■ Given request ■
Quote the records below in full, exactly as given, with the images taken out.

(Rows from a 3D scene dataset)
+---+

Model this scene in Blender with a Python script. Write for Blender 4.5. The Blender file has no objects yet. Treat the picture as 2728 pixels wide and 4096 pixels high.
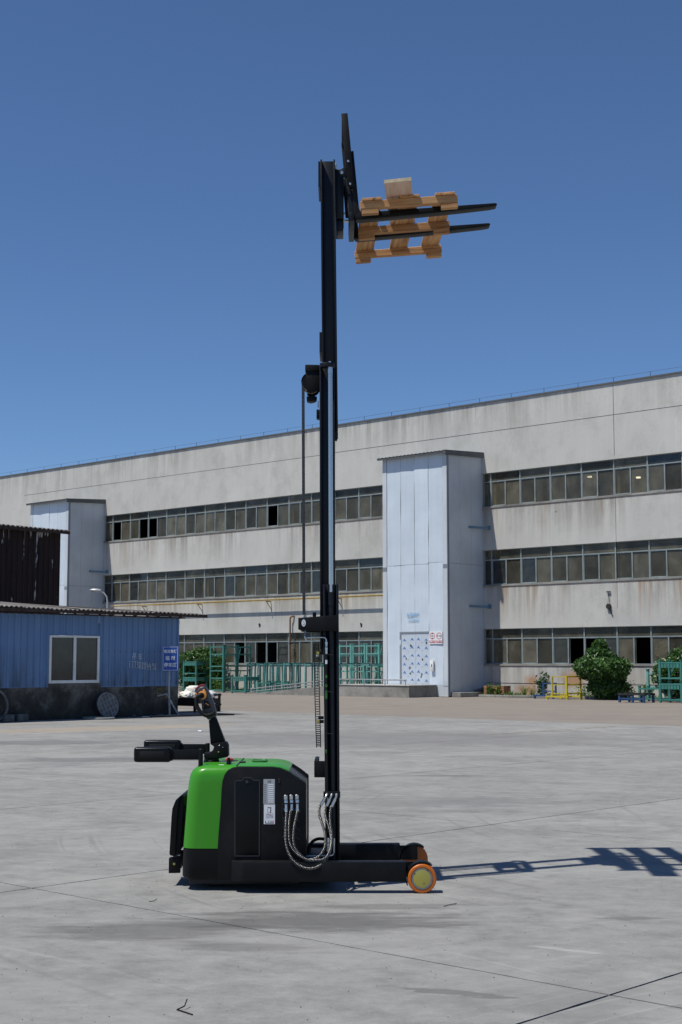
import bpy, bmesh, math, random
from mathutils import Vector, Matrix, noise

random.seed(7)
SC = bpy.context.scene
COL = SC.collection
R = math.radians

# ------------------------------------------------------------------ camera
EYE = 1.66
PITCH = R(5.99)
FPX = 5689.0                      # 50 mm lens on a 36 mm high frame of 4096 px
cam = bpy.data.cameras.new('Camera')
cam.sensor_fit = 'VERTICAL'
cam.sensor_height = 36.0
cam.sensor_width = 24.0
cam.lens = 50.0
cam.clip_start = 0.1
cam.clip_end = 3000.0
cam_o = bpy.data.objects.new('Camera', cam)
COL.objects.link(cam_o)
cam_o.location = (0, 0, EYE)
cam_o.rotation_euler = (math.pi / 2 + PITCH, 0, 0)
SC.camera = cam_o

# ------------------------------------------------------------------ light
SUN_TRAVEL = Vector((2.05, 1.06, -5.05)).normalized()
to_sun = -SUN_TRAVEL
SUN_EL = math.asin(to_sun.z)
SUN_ROT = math.atan2(to_sun.x, to_sun.y)
world = bpy.data.worlds.new('World')
SC.world = world
world.use_nodes = True
wn = world.node_tree
wn.nodes.clear()
sky = wn.nodes.new('ShaderNodeTexSky')
sky.sky_type = 'NISHITA'
sky.sun_disc = False
sky.sun_elevation = SUN_EL
sky.sun_rotation = SUN_ROT
sky.altitude = 0
sky.air_density = 0.8
sky.dust_density = 0.0
sky.ozone_density = 10.0
bg = wn.nodes.new('ShaderNodeBackground')
bg.inputs['Strength'].default_value = 0.1
wo = wn.nodes.new('ShaderNodeOutputWorld')
wn.links.new(sky.outputs[0], bg.inputs[0])
wn.links.new(bg.outputs[0], wo.inputs[0])

sun = bpy.data.lights.new('Sun', 'SUN')
sun.energy = 4.8
sun.angle = R(0.53)
sun.color = (1.0, 0.962, 0.872)
sun_o = bpy.data.objects.new('Sun', sun)
COL.objects.link(sun_o)
sun_o.location = (-20, -10, 50)
sun_o.rotation_euler = SUN_TRAVEL.to_track_quat('-Z', 'Y').to_euler()

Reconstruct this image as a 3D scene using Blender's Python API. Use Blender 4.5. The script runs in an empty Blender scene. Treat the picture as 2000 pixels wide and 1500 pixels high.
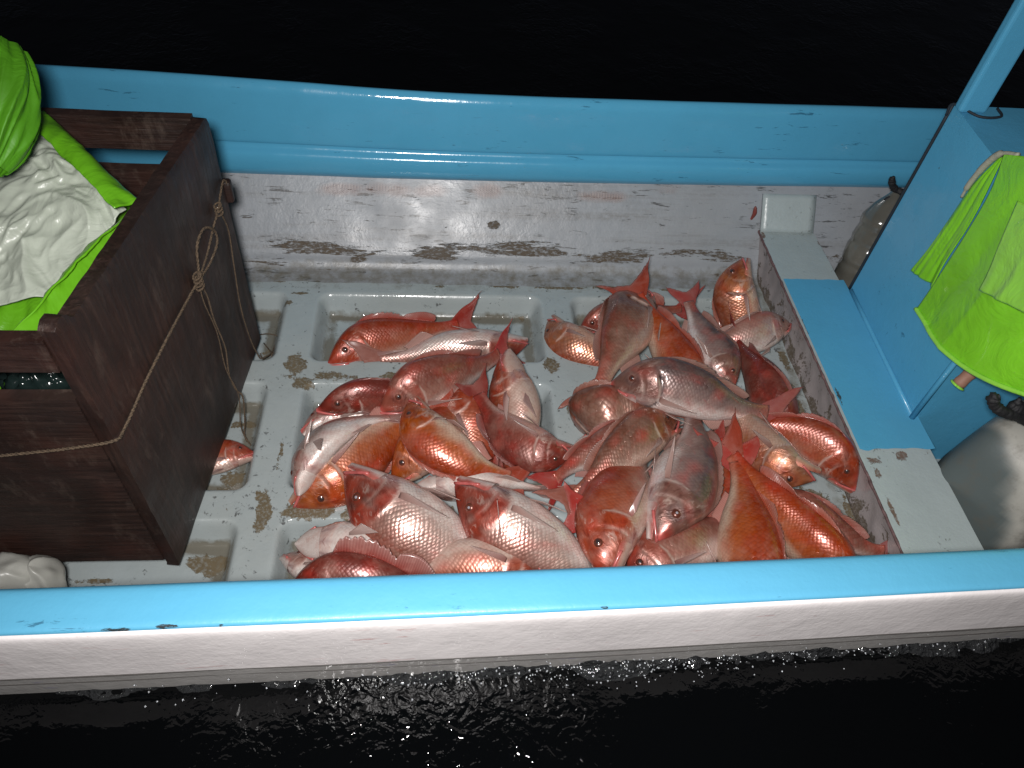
import bpy, bmesh, math, random
from mathutils import Vector, Matrix, noise
sc = bpy.context.scene
C = sc.collection
random.seed(7)

# ------------------------------------------------------------------ camera, world, flash, exposure
CAM = Vector((0, 0, 1.5))
FPX = 1535.0
RX = Vector((0.99475289, 0.00412234, 0.10222376))
RY = Vector((-0.06192139, -0.7711277, 0.63366222))
RZ = Vector((0.08143974, -0.63666716, -0.76682625))
cam = bpy.data.objects.new('camera', bpy.data.cameras.new('camera'))
C.objects.link(cam)
right = Vector((RX[0], RY[0], RZ[0])); down = Vector((RX[1], RY[1], RZ[1])); fwd = Vector((RX[2], RY[2], RZ[2]))
m = Matrix.Identity(4)
for i in range(3):
    m[i][0] = right[i]; m[i][1] = -down[i]; m[i][2] = -fwd[i]; m[i][3] = CAM[i]
cam.matrix_world = m
cam.data.sensor_width = 36
cam.data.lens = 36 * FPX / 2000
cam.data.clip_start = 0.02
cam.data.clip_end = 2000
sc.camera = cam

w = bpy.data.worlds.new("World"); sc.world = w; w.use_nodes = True
bg = w.node_tree.nodes['Background']
bg.inputs[0].default_value = (0.55, 0.62, 0.8, 1)
bg.inputs[1].default_value = 0.028

fl = bpy.data.lights.new('flash', 'SPOT')                  # the flash the photograph was lit with
fl.energy = 160; fl.color = (1.0, 0.97, 0.95); fl.shadow_soft_size = 0.055
fl.spot_size = math.radians(128); fl.spot_blend = 1.0
flash = bpy.data.objects.new('flash', fl); C.objects.link(flash)
flash.location = (-0.05, -0.02, 1.57)
flash.rotation_euler = (Vector((0.34, 1.02, 0.12)) - flash.location).to_track_quat('-Z', 'Y').to_euler()

sc.view_settings.view_transform = 'Standard'
sc.view_settings.look = 'None'
sc.view_settings.exposure = 0.0
sc.view_settings.gamma = 1.0

# ------------------------------------------------------------------ measuring helpers
def ray(px, py):
    d = Vector((px - 1000, py - 750, FPX))
    return Vector((RX.dot(d), RY.dot(d), RZ.dot(d)))
def atz(px, py, z):
    d = ray(px, py); return CAM + d * ((z - CAM.z) / d.z)
def aty(px, py, y):
    d = ray(px, py); return CAM + d * (y / d.y)
def atx(px, py, x):
    d = ray(px, py); return CAM + d * (x / d.x)
def atplane(px, py, p0, n):
    d = ray(px, py); return CAM + d * ((p0 - CAM).dot(n) / d.dot(n))
def sm(a, b, x):
    t = min(1, max(0, (x - a) / (b - a))); return t * t * (3 - 2 * t)
def lerp(a, b, t): return a + (b - a) * t
def interp(tab, x):
    if x <= tab[0][0]: return tab[0][1]
    for (x0, y0), (x1, y1) in zip(tab, tab[1:]):
        if x <= x1:
            t = (x - x0) / (x1 - x0); return y0 + (y1 - y0) * t
    return tab[-1][1]
def smooth_tab(tab):
    n = len(tab)
    def f(x):
        if x <= tab[0][0]: return tab[0][1]
        if x >= tab[-1][0]: return tab[-1][1]
        for i in range(n - 1):
            if x <= tab[i + 1][0]: break
        x0, y0 = tab[i]; x1, y1 = tab[i + 1]; h = x1 - x0
        def sl(j):
            if j <= 0: return (tab[1][1] - tab[0][1]) / (tab[1][0] - tab[0][0])
            if j >= n - 1: return (tab[-1][1] - tab[-2][1]) / (tab[-1][0] - tab[-2][0])
            return (tab[j + 1][1] - tab[j - 1][1]) / (tab[j + 1][0] - tab[j - 1][0])
        t = (x - x0) / h
        return ((2*t**3 - 3*t**2 + 1) * y0 + (t**3 - 2*t**2 + t) * h * sl(i)
                + (-2*t**3 + 3*t**2) * y1 + (t**3 - t**2) * h * sl(i + 1))
    return f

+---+

■ Answer to the problem ■
Model this scene in Blender with a Python script. Write for Blender 4.5. The Blender file has no objects yet. Treat the picture as 2728 pixels wide and 4096 pixels high.
import bpy, bmesh, math, random
from mathutils import Vector, Matrix, noise

random.seed(7)
SC = bpy.context.scene
COL = SC.collection
R = math.radians

# ------------------------------------------------------------------ camera
EYE = 1.66
PITCH = R(5.99)
FPX = 5689.0                      # 50 mm lens on a 36 mm high frame of 4096 px
cam = bpy.data.cameras.new('Camera')
cam.sensor_fit = 'VERTICAL'
cam.sensor_height = 36.0
cam.sensor_width = 24.0
cam.lens = 50.0
cam.clip_start = 0.1
cam.clip_end = 3000.0
cam_o = bpy.data.objects.new('Camera', cam)
COL.objects.link(cam_o)
cam_o.location = (0, 0, EYE)
cam_o.rotation_euler = (math.pi / 2 + PITCH, 0, 0)
SC.camera = cam_o

# ------------------------------------------------------------------ light
SUN_TRAVEL = Vector((2.05, 1.06, -5.05)).normalized()
to_sun = -SUN_TRAVEL
SUN_EL = math.asin(to_sun.z)
SUN_ROT = math.atan2(to_sun.x, to_sun.y)
world = bpy.data.worlds.new('World')
SC.world = world
world.use_nodes = True
wn = world.node_tree
wn.nodes.clear()
sky = wn.nodes.new('ShaderNodeTexSky')
sky.sky_type = 'NISHITA'
sky.sun_disc = False
sky.sun_elevation = SUN_EL
sky.sun_rotation = SUN_ROT
sky.altitude = 0
sky.air_density = 0.8
sky.dust_density = 0.0
sky.ozone_density = 10.0
bg = wn.nodes.new('ShaderNodeBackground')
bg.inputs['Strength'].default_value = 0.1
wo = wn.nodes.new('ShaderNodeOutputWorld')
wn.links.new(sky.outputs[0], bg.inputs[0])
wn.links.new(bg.outputs[0], wo.inputs[0])

sun = bpy.data.lights.new('Sun', 'SUN')
sun.energy = 4.8
sun.angle = R(0.53)
sun.color = (1.0, 0.962, 0.872)
sun_o = bpy.data.objects.new('Sun', sun)
COL.objects.link(sun_o)
sun_o.location = (-20, -10, 50)
sun_o.rotation_euler = SUN_TRAVEL.to_track_quat('-Z', 'Y').to_euler()

Reconstruct this image as a 3D scene using Blender's Python API. Use Blender 4.5. The script runs in an empty Blender scene. Treat the picture as 2000 pixels wide and 1500 pixels high.
import bpy, bmesh, math, random
from mathutils import Vector, Matrix, noise
sc = bpy.context.scene
C = sc.collection
random.seed(7)

# ------------------------------------------------------------------ camera, world, flash, exposure
CAM = Vector((0, 0, 1.5))
FPX = 1535.0
RX = Vector((0.99475289, 0.00412234, 0.10222376))
RY = Vector((-0.06192139, -0.7711277, 0.63366222))
RZ = Vector((0.08143974, -0.63666716, -0.76682625))
cam = bpy.data.objects.new('camera', bpy.data.cameras.new('camera'))
C.objects.link(cam)
right = Vector((RX[0], RY[0], RZ[0])); down = Vector((RX[1], RY[1], RZ[1])); fwd = Vector((RX[2], RY[2], RZ[2]))
m = Matrix.Identity(4)
for i in range(3):
    m[i][0] = right[i]; m[i][1] = -down[i]; m[i][2] = -fwd[i]; m[i][3] = CAM[i]
cam.matrix_world = m
cam.data.sensor_width = 36
cam.data.lens = 36 * FPX / 2000
cam.data.clip_start = 0.02
cam.data.clip_end = 2000
sc.camera = cam

w = bpy.data.worlds.new("World"); sc.world = w; w.use_nodes = True
bg = w.node_tree.nodes['Background']
bg.inputs[0].default_value = (0.55, 0.62, 0.8, 1)
bg.inputs[1].default_value = 0.028

fl = bpy.data.lights.new('flash', 'SPOT')                  # the flash the photograph was lit with
fl.energy = 160; fl.color = (1.0, 0.97, 0.95); fl.shadow_soft_size = 0.055
fl.spot_size = math.radians(128); fl.spot_blend = 1.0
flash = bpy.data.objects.new('flash', fl); C.objects.link(flash)
flash.location = (-0.05, -0.02, 1.57)
flash.rotation_euler = (Vector((0.34, 1.02, 0.12)) - flash.location).to_track_quat('-Z', 'Y').to_euler()

sc.view_settings.view_transform = 'Standard'
sc.view_settings.look = 'None'
sc.view_settings.exposure = 0.0
sc.view_settings.gamma = 1.0

# ------------------------------------------------------------------ measuring helpers
def ray(px, py):
    d = Vector((px - 1000, py - 750, FPX))
    return Vector((RX.dot(d), RY.dot(d), RZ.dot(d)))
def atz(px, py, z):
    d = ray(px, py); return CAM + d * ((z - CAM.z) / d.z)
def aty(px, py, y):
    d = ray(px, py); return CAM + d * (y / d.y)
def atx(px, py, x):
    d = ray(px, py); return CAM + d * (x / d.x)
def atplane(px, py, p0, n):
    d = ray(px, py); return CAM + d * ((p0 - CAM).dot(n) / d.dot(n))
def sm(a, b, x):
    t = min(1, max(0, (x - a) / (b - a))); return t * t * (3 - 2 * t)
def lerp(a, b, t): return a + (b - a) * t
def interp(tab, x):
    if x <= tab[0][0]: return tab[0][1]
    for (x0, y0), (x1, y1) in zip(tab, tab[1:]):
        if x <= x1:
            t = (x - x0) / (x1 - x0); return y0 + (y1 - y0) * t
    return tab[-1][1]
def smooth_tab(tab):
    n = len(tab)
    def f(x):
        if x <= tab[0][0]: return tab[0][1]
        if x >= tab[-1][0]: return tab[-1][1]
        for i in range(n - 1):
            if x <= tab[i + 1][0]: break
        x0, y0 = tab[i]; x1, y1 = tab[i + 1]; h = x1 - x0
        def sl(j):
            if j <= 0: return (tab[1][1] - tab[0][1]) / (tab[1][0] - tab[0][0])
            if j >= n - 1: return (tab[-1][1] - tab[-2][1]) / (tab[-1][0] - tab[-2][0])
            return (tab[j + 1][1] - tab[j - 1][1]) / (tab[j + 1][0] - tab[j - 1][0])
        t = (x - x0) / h
        return ((2*t**3 - 3*t**2 + 1) * y0 + (t**3 - 2*t**2 + t) * h * sl(i)
                + (-2*t**3 + 3*t**2) * y1 + (t**3 - t**2) * h * sl(i + 1))
    return f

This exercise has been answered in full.